Despite this, British fans turned out like a jersey wearing zombie armada for the dubious privilege of seeing two average teams slug it out with very little at stake. This has prompted years of overdrawn talk about bringing an NFL team to London permanently, but there are a lot of reasons this is a bad idea. Existing fans in the UK already have a team and asking them to suddenly support a London ‘franchise’ just wouldn’t fly.

Bringing back NFL Europe, with some important tweaks, would allow fans to hang on to their existing North American allegiance while adopting a second team in a league closer to home. By its demise in 2007 NFL Europe had become a place for American teams to loan out inexperienced players who needed more game experience, and some teams were shut down and reopened on a whim.

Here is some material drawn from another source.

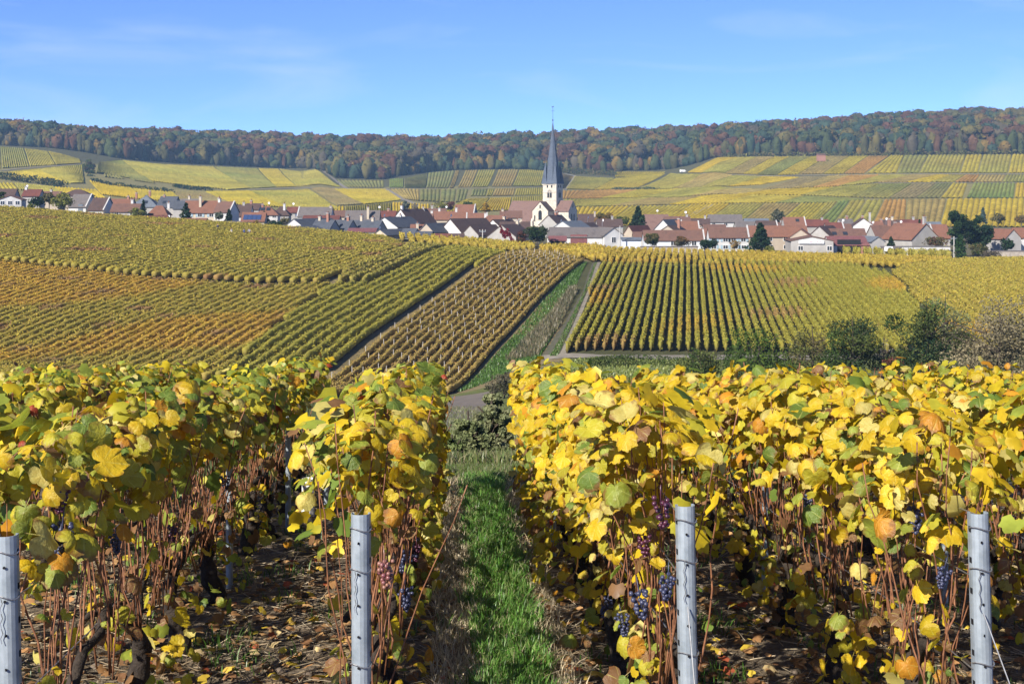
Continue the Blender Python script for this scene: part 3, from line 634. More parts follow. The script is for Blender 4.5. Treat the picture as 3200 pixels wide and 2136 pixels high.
def ico(sub=1):
    b = bmesh.new(); bmesh.ops.create_icosphere(b, subdivisions=sub, radius=1.0); b.verts.ensure_lookup_table()
    V = np.array([v.co[:] for v in b.verts]); T = np.array([[v.index for v in f.verts] for f in b.faces]); b.free(); return V, T
ICO1, ICO1T = ico(1); ICO2, ICO2T = ico(2)
FP = np.array([(0.095,0.09,0.036),(0.068,0.084,0.034),(0.125,0.068,0.038),(0.105,0.053,0.032),(0.14,0.118,0.04),(0.048,0.074,0.048),(0.18,0.12,0.032),(0.105,0.088,0.058)])
def forest():
    """the wood along the ridge: every crown is a lumpy core with leaf clumps, all one mass"""
    VV = []; TT = []; CC = []; n0 = 0
    def crown(x, y, z, r, h, c, nl, con=False, low=False):
        nonlocal n0
        lump = 1 + 0.11*rng.normal(size=len(ICO2)); ph = rng.uniform(0, 6, 3); lump = lump + .14*np.sin(ICO2 @ np.array([3.1, 2.3, 2.7]) + ph[0])
        zc = h*0.5; sh = np.array([r, r, h*0.5])
        if not con and not low: sh = np.array([r, r, r*.78]); zc = h - r*.78
        V = ICO2 * sh * 0.92 * lump[:, None]; nl = nl//2
        if con: V[:, :2] *= (0.95 - 0.75*(V[:, 2:3]/(h*0.5)+1)*0.5)
        dirs = rng.normal(size=(nl, 3)); dirs[:, 2] = np.abs(dirs[:, 2])*0.9 - 0.25; dirs[:, 1] -= 0.25; dirs /= np.linalg.norm(dirs, axis=1)[:, None]
        P = dirs * sh * rng.uniform(0.75, 1.12, nl)[:, None]
        if con: P[:, :2] *= (0.95 - 0.75*(P[:, 2:3]/(h*0.5)+1)*0.5)
        LV, LT = tri_cloud(P, r*0.30)
        cc = np.concatenate([c*rng.uniform(.72, 1.0, len(V))[:, None], np.repeat(c * rng.uniform(.8, 1.22, nl)[:, None], 3, axis=0)])
        A = np.concatenate([V, LV]) + np.array([x, y, z + zc])
        VV.append(A); CC.append(cc); TT.append(ICO2T + n0); TT.append(LT + n0 + len(V)); n0 += len(A)
    # front edge, then up the slope
    for px in np.arange(-70, 1100, 3.4):
        p = px + rng.normal(0, 1.2); d = float(edge_d(p)) + rng.uniform(2, 14); x = (p-512)/F*d
        h = rng.uniform(10, 19)*(0.75 if rng.random() < .3 else 1); c = FP[rng.choice(8, p=[.2,.2,.1,.06,.14,.12,.08,.10])]
        crown(x, d, ztf(x, d) - 1.0, rng.uniform(3.0, 5.0), h, c, 70, con=rng.random() < .12, low=True)
    n = 0
    while n < 3300:
        p = rng.uniform(-75, 1100); t = rng.random(); d0 = float(edge_d(p)) + 12; d = d0 + (1500 - d0)*t; x = (p-512)/F*d
        z = ztf(x, d); hi = t > 0.55
        w = [.16,.16,.2,.18,.08,.08,.03,.11] if hi else ([.15,.2,.08,.08,.10,.24,.05,.10] if p > 560 else [.2,.2,.12,.08,.12,.14,.04,.10])
        w = np.array(w); g1 = snoise(np.array(x), np.array(d), 22., 4); g2 = snoise(np.array(x), np.array(d), 30., 8); w[[2, 3]] *= np.exp(2.2*g1); w[[1, 5]] *= np.exp(-1.8*g1); w[[4, 6]] *= np.exp(2*g2)
        c = FP[rng.choice(8, p=w/w.sum())]*rng.uniform(.85, 1.12)
        crown(x, d, z + rng.uniform(-1.5, 1), rng.uniform(3.6, 8.2), rng.uniform(12, 21), c, 84, con=(p > 600 and not hi and rng.random() < .3)); n += 1
    for px in np.arange(-75, 1100, 3.0):
        d = rng.uniform(1465, 1500); x = (px-512)/F*d; c = FP[rng.choice(8, p=[.18,.18,.2,.2,.08,.04,.03,.09])]
        crown(x, d, ztf(x, d), rng.uniform(4.5, 6.8), rng.uniform(13.5, 18.5), c, 60)
    me = mesh_np('forest', np.concatenate(VV), np.concatenate(TT), [M['forest']], np.concatenate(CC))
    tag(obj('forest', me), 'autumn wood of brown and green trees along the ridge', 'forest', kind='stuff')
forest()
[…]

With its International Series in London though, it’s obvious the NFL has hopes their sport can eventually go global. If it has the patience for teams to steadily grow their fan base and if it attempts to recruit local players, the league will eventually reap the rewards. The hunger for American Football is growing in the UK, as well as other European Countries like Russia. Germans are also massive fans of the sport. If the NFL are smart, they’ll take advantage.

Jacksonville last time they were in London, against the 49ers
Image Source:
U.S. Federal Government

Don’t get me wrong; I don’t expect 84,000 fans to gather in London every week. With only three games a year in the UK, fans often pack Wembley to the roof because it’s all they’re given. If the NFL made enough noise about it and went in with moderate expectations, it’s not unreasonable to presume NFL Europe could gather regular attendances of 15,000 or more.

Many fans of the English Premier League have slowly become disillusioned by the amount of money in the sport and the cost of attending games. These are fans who are there for the taking. Maybe it’s time for NFL commissioner Roger Goodell to take a leap of faith and bring back NFL Europe.

The truth is an NFL Europe league may never match the quality and popularity of its American cousin. The United States has a decades old system for bringing new talent into the game, with nearly every high school in America having a team and universities ploughing money into lavish sports programmes and stadiums. Europe lacks the same structures as well as the inclination to spend the time and money which would be needed to create them.

On the other hand, an NFL Europe really need not be on the same level as America to succeed. European fans will happily watch two teams who haven’t had a play-off run between them since 2007. Neither Jacksonville nor Buffalo are likely to do so this season either. We’ll take anything we can get, and we’ll also fork out a small fortune for a team jersey if you entertain us.